WHAT YOU HAVE TO DO -> Everything from the first line to the line containing "H2 = MO + MR @ np.array([0.03, 0, 1.64])" is to be repeated exactly; nothing past it.

Start

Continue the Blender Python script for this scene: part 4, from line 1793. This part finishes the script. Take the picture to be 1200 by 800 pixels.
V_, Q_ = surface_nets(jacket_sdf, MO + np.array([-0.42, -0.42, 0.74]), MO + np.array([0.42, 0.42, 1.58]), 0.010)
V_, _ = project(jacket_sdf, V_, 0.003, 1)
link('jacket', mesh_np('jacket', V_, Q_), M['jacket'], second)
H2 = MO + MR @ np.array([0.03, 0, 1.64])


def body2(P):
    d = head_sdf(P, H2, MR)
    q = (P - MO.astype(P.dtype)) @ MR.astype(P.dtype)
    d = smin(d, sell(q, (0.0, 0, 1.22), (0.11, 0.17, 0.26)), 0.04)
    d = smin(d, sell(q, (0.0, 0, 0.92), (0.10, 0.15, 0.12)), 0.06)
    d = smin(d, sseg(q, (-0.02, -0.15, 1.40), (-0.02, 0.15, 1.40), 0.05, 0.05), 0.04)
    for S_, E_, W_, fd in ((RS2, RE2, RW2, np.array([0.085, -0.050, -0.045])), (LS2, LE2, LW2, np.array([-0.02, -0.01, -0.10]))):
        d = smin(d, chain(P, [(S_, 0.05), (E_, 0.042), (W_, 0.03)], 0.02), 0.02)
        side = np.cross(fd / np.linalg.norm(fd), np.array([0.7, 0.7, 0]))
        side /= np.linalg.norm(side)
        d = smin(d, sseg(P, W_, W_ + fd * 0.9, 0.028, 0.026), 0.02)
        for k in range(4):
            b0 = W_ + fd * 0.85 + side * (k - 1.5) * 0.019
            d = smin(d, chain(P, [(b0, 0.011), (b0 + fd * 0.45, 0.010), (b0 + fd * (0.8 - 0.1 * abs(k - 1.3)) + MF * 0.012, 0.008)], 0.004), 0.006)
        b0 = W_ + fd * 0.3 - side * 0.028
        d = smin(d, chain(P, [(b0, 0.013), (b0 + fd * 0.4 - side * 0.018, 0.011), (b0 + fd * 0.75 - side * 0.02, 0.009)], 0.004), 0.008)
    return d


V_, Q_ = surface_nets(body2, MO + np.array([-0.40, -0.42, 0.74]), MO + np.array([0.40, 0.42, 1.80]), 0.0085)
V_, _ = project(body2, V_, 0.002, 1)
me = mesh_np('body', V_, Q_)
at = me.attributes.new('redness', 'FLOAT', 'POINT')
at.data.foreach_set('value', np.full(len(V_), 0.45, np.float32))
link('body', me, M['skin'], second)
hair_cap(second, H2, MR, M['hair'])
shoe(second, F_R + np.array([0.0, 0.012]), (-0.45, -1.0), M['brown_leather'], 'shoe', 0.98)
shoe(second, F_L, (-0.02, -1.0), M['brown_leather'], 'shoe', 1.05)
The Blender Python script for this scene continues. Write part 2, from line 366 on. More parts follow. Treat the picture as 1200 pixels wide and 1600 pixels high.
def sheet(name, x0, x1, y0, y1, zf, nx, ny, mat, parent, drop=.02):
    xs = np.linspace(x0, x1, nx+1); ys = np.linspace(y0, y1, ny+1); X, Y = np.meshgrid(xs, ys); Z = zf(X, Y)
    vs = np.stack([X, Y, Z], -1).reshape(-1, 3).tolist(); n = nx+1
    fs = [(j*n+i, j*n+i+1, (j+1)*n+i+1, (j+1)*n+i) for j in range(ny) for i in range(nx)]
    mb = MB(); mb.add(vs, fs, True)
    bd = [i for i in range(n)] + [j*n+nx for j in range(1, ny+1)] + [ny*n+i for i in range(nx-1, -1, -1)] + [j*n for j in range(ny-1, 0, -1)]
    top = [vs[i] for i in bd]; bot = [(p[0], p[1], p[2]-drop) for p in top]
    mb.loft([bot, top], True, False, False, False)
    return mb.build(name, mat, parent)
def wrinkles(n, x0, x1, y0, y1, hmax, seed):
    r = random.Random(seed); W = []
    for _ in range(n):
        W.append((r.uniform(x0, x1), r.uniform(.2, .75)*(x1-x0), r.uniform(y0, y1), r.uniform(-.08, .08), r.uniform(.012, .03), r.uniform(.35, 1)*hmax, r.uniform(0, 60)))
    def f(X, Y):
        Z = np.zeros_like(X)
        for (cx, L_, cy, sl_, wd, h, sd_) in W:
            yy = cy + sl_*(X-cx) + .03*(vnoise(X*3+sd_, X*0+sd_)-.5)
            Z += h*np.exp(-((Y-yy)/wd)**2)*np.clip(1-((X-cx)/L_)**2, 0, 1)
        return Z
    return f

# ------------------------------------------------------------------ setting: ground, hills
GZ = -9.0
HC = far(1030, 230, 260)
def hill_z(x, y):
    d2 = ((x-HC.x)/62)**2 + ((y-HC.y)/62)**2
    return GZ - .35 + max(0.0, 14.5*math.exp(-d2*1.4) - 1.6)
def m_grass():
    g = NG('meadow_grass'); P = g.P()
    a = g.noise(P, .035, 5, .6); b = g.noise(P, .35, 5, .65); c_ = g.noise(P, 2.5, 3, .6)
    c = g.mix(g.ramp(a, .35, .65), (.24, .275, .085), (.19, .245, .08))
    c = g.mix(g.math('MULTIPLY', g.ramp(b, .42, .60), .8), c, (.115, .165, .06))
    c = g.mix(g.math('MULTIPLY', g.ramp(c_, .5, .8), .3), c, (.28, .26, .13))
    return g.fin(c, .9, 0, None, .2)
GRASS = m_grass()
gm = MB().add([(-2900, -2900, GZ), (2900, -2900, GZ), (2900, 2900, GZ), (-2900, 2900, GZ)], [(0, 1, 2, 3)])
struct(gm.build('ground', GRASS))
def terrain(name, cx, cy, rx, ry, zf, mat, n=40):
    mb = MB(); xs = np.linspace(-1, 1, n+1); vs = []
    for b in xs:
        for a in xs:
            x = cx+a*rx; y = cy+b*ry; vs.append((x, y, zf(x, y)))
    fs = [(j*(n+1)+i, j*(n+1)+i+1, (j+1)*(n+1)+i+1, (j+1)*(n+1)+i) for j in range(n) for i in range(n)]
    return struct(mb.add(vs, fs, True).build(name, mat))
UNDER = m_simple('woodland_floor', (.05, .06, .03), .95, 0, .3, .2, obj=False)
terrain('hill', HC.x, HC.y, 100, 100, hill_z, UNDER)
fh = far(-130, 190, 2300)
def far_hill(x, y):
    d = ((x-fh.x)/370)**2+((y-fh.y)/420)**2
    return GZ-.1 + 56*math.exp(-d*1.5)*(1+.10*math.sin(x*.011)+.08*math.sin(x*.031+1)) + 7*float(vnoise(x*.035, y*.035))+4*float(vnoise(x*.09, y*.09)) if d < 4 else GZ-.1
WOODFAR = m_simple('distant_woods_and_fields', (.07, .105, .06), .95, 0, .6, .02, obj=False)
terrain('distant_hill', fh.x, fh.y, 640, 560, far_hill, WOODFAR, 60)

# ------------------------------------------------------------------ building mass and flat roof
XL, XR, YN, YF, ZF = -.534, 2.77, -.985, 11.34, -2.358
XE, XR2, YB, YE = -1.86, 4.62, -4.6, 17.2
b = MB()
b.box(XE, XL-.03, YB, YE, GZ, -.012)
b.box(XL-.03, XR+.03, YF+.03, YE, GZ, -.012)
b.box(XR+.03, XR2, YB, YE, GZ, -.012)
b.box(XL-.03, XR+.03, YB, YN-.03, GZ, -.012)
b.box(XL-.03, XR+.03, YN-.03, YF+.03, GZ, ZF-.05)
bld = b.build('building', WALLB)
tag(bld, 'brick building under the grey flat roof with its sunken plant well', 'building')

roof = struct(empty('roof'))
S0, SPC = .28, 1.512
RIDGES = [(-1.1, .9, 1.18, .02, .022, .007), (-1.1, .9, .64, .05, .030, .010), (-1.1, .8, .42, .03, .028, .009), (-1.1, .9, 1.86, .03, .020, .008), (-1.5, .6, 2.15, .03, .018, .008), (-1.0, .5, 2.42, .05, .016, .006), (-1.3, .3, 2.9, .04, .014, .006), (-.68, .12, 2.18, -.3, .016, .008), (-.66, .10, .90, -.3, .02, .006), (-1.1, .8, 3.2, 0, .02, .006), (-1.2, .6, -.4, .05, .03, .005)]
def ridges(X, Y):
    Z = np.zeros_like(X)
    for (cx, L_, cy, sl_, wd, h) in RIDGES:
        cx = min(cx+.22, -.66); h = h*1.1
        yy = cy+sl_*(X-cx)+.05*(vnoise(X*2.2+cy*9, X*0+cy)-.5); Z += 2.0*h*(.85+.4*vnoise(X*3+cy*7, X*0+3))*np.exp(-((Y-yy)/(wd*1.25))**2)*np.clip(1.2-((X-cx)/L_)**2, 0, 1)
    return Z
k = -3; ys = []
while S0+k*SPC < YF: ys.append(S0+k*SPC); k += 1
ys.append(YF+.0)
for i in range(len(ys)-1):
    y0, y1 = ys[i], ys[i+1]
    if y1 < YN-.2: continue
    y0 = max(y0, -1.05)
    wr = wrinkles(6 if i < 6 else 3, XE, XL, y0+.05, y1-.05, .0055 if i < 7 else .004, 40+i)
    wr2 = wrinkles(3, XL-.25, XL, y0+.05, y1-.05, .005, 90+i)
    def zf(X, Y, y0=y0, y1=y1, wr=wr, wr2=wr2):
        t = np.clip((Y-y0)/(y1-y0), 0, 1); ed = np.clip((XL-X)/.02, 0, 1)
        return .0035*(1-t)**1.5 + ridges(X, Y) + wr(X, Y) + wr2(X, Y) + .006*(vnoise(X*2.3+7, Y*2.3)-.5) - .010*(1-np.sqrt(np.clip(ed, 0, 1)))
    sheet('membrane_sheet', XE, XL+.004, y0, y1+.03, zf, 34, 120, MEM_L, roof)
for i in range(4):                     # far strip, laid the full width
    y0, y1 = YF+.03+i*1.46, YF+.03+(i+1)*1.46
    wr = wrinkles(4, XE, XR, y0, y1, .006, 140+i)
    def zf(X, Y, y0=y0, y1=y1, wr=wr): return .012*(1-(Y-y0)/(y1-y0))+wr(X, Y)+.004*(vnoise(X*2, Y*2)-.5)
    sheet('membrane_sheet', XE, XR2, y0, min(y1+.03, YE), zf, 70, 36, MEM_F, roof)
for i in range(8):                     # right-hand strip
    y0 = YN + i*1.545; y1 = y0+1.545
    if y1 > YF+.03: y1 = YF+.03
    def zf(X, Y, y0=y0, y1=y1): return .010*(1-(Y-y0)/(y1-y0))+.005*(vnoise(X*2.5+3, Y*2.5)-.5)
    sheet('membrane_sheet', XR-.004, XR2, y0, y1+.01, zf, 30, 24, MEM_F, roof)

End

SOLUTION TO THIS EXERCISE ->
Continue the Blender Python script for this scene: part 4, from line 1793. This part finishes the script. Take the picture to be 1200 by 800 pixels.
V_, Q_ = surface_nets(jacket_sdf, MO + np.array([-0.42, -0.42, 0.74]), MO + np.array([0.42, 0.42, 1.58]), 0.010)
V_, _ = project(jacket_sdf, V_, 0.003, 1)
link('jacket', mesh_np('jacket', V_, Q_), M['jacket'], second)
H2 = MO + MR @ np.array([0.03, 0, 1.64])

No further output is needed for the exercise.